Acting activism: ‘Project Jane’ opens in Lupin Theater

Ian Faul, Staff Writer

In many ways, the future of American democracy was determined on Tuesday, with many elections hinging on the issue of reproductive rights. As a result, the timing for the opening of “Project Jane” could not be more appropriate.

This newly devised work from Tulane’s Department of Theatre and Dance comes in response to the recent Supreme Court decision Dobbs v. Jackson, which effectively removed constitutional protections for abortion. In this sense, the play is extremely timely; and yet, it is also timeless, its setting and subject matter extending much further than current events. Its frequent character-breaking and scenes that fluctuate between immersive action and audience participation also contribute to this timelessness. In the words of cast member Syna Pal, the goal is to “[show] how our present and our past all intersect to decide where the world is headed.”

Shivani Bondada

The show opens with each of the cast members introducing themselves, their real selves, complete with mentionings of their majors and fun facts. On stage, a live viola player — Sixto Franco — provides the show’s score and sound effects. In addition to this breaking of the fourth wall, our expectation of being grounded in the present is subsequently shattered. We are thrust forward to the year 3000, an idealistic and unnerving future in which the gender binary has disintegrated, babies emerge from the artificial uteruses of repro-bots and people speak in the same hollowly-melodious tones as the machines who birthed them.
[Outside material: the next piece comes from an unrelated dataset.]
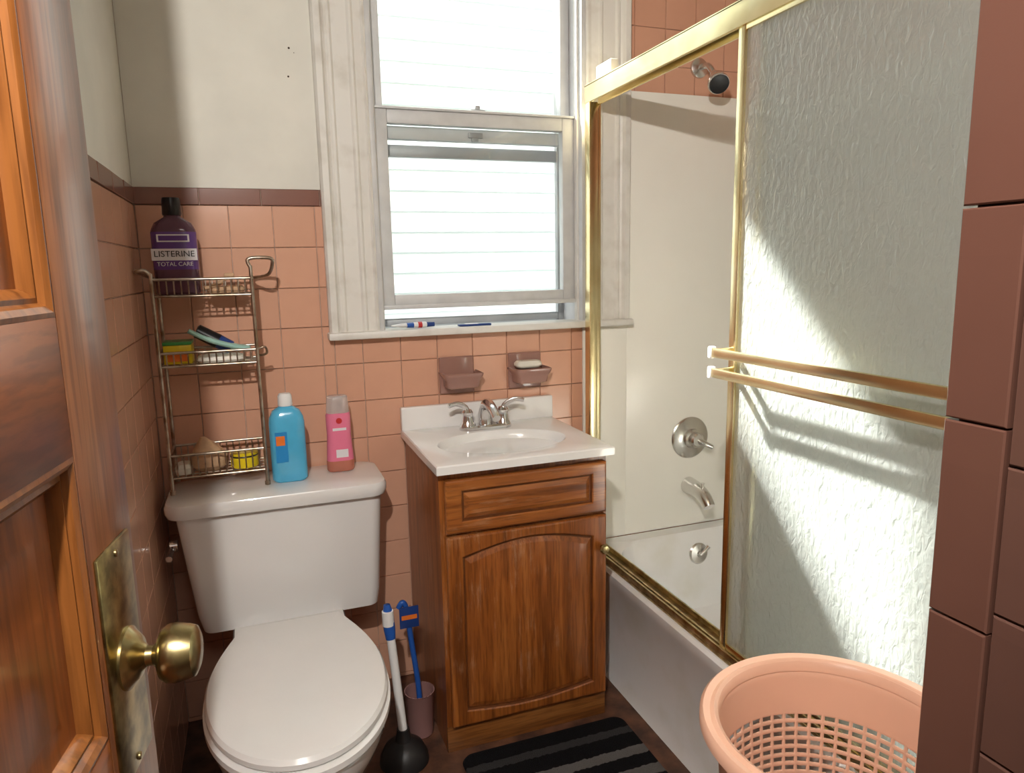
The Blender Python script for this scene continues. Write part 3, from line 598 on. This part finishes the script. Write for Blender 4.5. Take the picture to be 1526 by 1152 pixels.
# ---------------------------------------------------------------- PLUNGER, BRUSH
e=empty('toilet_plunger',(.275,1.69,.2))
lathe('rubber_cup',[(.060,0),(.064,.004),(.062,.02),(.050,.045),(.034,.058),(.022,.064),(.018,.08),(.016,.095),(0,.095)],'rubber',e,(.283,1.662,0),n=36)
tube('handle',[(.283,1.662,.09),(.268,1.690,.34)],[.0115,.011],'white',e,n=16)
tube('grip',[(.268,1.690,.335),(.2665,1.693,.36),(.265,1.697,.40),(.264,1.700,.425)],[.0125,.015,.0145,.008],'blue',e,n=16)
tube('grip_end',[(.2645,1.6935,.372),(.264,1.6935,.41)],[.0152,.0148],'white',e,n=16)
e=empty('toilet_brush_holder',(.350,1.755,.06))
lathe('cup',[(.030,0),(.034,.003),(.040,.125),(.042,.128),(.039,.128),(.033,.010),(0,.008)],'cup',e,(.350,1.762,0),n=32)
lathe('bristles',[(.006,.02),(.027,.03),(.028,.085),(.010,.10)],'white',e,(.350,1.762,0),n=24)
tube('handle',smoothpath([(.350,1.762,.09),(.347,1.765,.16),(.335,1.77,.28),(.328,1.775,.36),(.318,1.775,.385),(.306,1.775,.37)],6),.0075,'blue',e,n=12)
box('paper_tag',(.306,.358,1.763,1.767,.315,.375),'bluedk',e,bev=.001)
box('tag_print',(.311,.353,1.7615,1.7628,.34,.352),'orange',e)
bm=bmesh.new()
addloft(bm,[rrect(.655,1.31,a,b,.03,z,6) for a,b,z in ((.232,.298,.0),(.236,.302,.006),(.232,.298,.014),(.2,.26,.0145))])
fin('bath_rug',bm,'rug')
# ---------------------------------------------------------------- LAUNDRY BASKET
bcx,bcy,bh,br=.748,.708,.612,.178
lb=empty('laundry_basket',(bcx,bcy,.3)); n=48
bm=bmesh.new()
def rad(z): return br*(.74+.26*(z/bh))-.007
def cp(a,z): return Vector((bcx+rad(z)*math.cos(a),bcy+rad(z)*math.sin(a),z+.004))
hz0,hz1,rows=.045,.515,31
zsb=[0,.02,hz0]+[hz0+(hz1-hz0)*k/rows for k in range(1,rows+1)]+[.54,.575,.605]
for i in range(len(zsb)-1):
    z0,z1=zsb[i],zsb[i+1]; hole=(z0>=hz0-1e-6 and z1<=hz1+1e-6)
    for k in range(n):
        a0,a1=2*math.pi*k/n,2*math.pi*(k+1)/n
        if not hole:
            bm.faces.new([bm.verts.new(cp(a,z)) for a,z in ((a0,z0),(a1,z0),(a1,z1),(a0,z1))]); continue
        am=(a1-a0)*.13; zm=(z1-z0)*.21
        o4=[bm.verts.new(cp(a,z)) for a,z in ((a0,z0),(a1,z0),(a1,z1),(a0,z1))]
        i4=[bm.verts.new(cp(a,z)) for a,z in ((a0+am,z0+zm),(a1-am,z0+zm),(a1-am,z1-zm),(a0+am,z1-zm))]
        for j in range(4): bm.faces.new((o4[j],o4[(j+1)%4],i4[(j+1)%4],i4[j]))
bm.faces.new([bm.verts.new(cp(2*math.pi*k/n,0)) for k in range(n)])
bmesh.ops.remove_doubles(bm,verts=bm.verts[:],dist=.0002)
o=fin('perforated_body',bm,'peach',lb,40)
sm=o.modifiers.new('thickness','SOLIDIFY'); sm.thickness=.003; sm.offset=0
def rimring(r,z): return [(bcx+r*math.cos(2*math.pi*k/72),bcy+r*math.sin(2*math.pi*k/72),z) for k in range(72)]
loft('rim',[rimring(br-.012,bh-.020),rimring(br-.006,bh-.020),rimring(br-.003,bh-.008),rimring(br+.012,bh-.010),rimring(br+.014,bh-.020),rimring(br+.017,bh-.020),rimring(br+.017,bh-.006),rimring(br+.012,bh-.001),rimring(br+.002,bh-.004),rimring(br-.004,bh+.000),rimring(br-.010,bh-.004),rimring(br-.012,bh-.020)],'peach',lb,cap0=False,cap1=False,smooth=50)
# ---------------------------------------------------------------- LIGHTS / WORLD
w=bpy.data.worlds.new('world'); sc.world=w; w.use_nodes=True
bg=w.node_tree.nodes['Background']; bg.inputs[0].default_value=(.95,.975,1,1); bg.inputs[1].default_value=4.2
s=bpy.data.lights.new('sun','SUN'); s.energy=66; s.angle=math.radians(1.8); s.color=(1,.965,.90)
so=bpy.data.objects.new('sun',s); COL.objects.link(so)
so.rotation_euler=Vector((.43,-1,-1)).to_track_quat('-Z','Y').to_euler()
f=bpy.data.lights.new('doorway_lamp','SPOT'); f.energy=92; f.shadow_soft_size=.018; f.color=(1,.95,.88); f.spot_size=math.radians(108); f.spot_blend=.5
fo=bpy.data.objects.new('doorway_lamp',f); COL.objects.link(fo); fo.location=(-.140,-.05,1.92)
fo.rotation_euler=Vector((.32,1,-.48)).to_track_quat('-Z','Y').to_euler()
h=bpy.data.lights.new('hall_fill_light','AREA'); h.energy=16; h.size=.8; h.color=(1,.94,.86)  # added soft fill light in the unseen hall, not a known fixture
ho=bpy.data.objects.new('hall_fill_light',h); COL.objects.link(ho); ho.location=(.1,-.9,2.5)
# ---------------------------------------------------------------- CAMERA
c=bpy.data.cameras.new('camera'); c.sensor_width=36; c.lens=1053/1526*36; c.clip_start=.02
co=bpy.data.objects.new('camera',c); COL.objects.link(co)
r=Vector((.9388,-.344,-.0197)).normalized(); fw=Vector((.3359,.9268,-.1674)).normalized()
u=r.cross(fw).normalized(); r=fw.cross(u).normalized()
m=Matrix(((r.x,u.x,-fw.x),(r.y,u.y,-fw.y),(r.z,u.z,-fw.z)))
co.matrix_world=Matrix.Translation((0,0,1.27))@m.to_4x4()
sc.camera=co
From this distanced point of view, we learn the story of the Jane Collective, a group of college-age women in Chicago who provided over 11,000 underground abortions in the years before Roe v. Wade. According to director Monica Payne, the story of the Janes — made increasingly relevant since the overturning of Roe — was the impetus for the play’s creation. 

“…They [the Janes] were, at that time, the same age as my students are now…,” Payne said. “It’s very inspiring to say, look at what these people did, and they were exactly your age when they took this dramatic action.” 

This play is in itself a form of “dramatic action.” In the devising process, the six cast members generated all of the verbal and physical language of the play themselves. Through the arrangement of the scenes, they create a syntax through which broader meanings emerge. At times, they use this language to make conversation, not just with an imagined audience but with the actual one sitting before them. 

Interspersed within the play’s narrative are “lights-up” moments when the play’s educational nature comes into the spotlight. Audience members are encouraged to answer questions, read information and even hop on stage. In these moments, I braced myself for potential preaching to the choir, a factor that instantly turns politically-charged theater into a parody of itself. While the play got dangerously close at times, especially considering its “choir” of college-aged students, I found that in the end, my concern was unwarranted. The content of the play and its performance was enough to support its ambitious goals.

Nevertheless, the point of this performance is not to make audiences feel comfortable or even to feel good. One of the play’s biggest successes is making the familiar strange, both in terms of the theater and the current status of reproductive rights. Actor Elizabeth Currie emphasized this idea.

 “…We need to be shocked again… and [this show] is a wake-up call,” Currie said.

The circuitous track “Project Jane” takes through time evokes what many people felt following the decision of Dobbs v. Jackson — that we had gone back in time, and that, in effect, we were again in the position of the Janes. With abortion now fully illegal in Louisiana and weekly requests for abortion pills higher and more rapidly increasing than in any other state, the show is made particularly powerful. 

“Project Jane” is a model of what it means to make action and take action at a moment in history when the past, present and future feel more bound up than they have in a long time.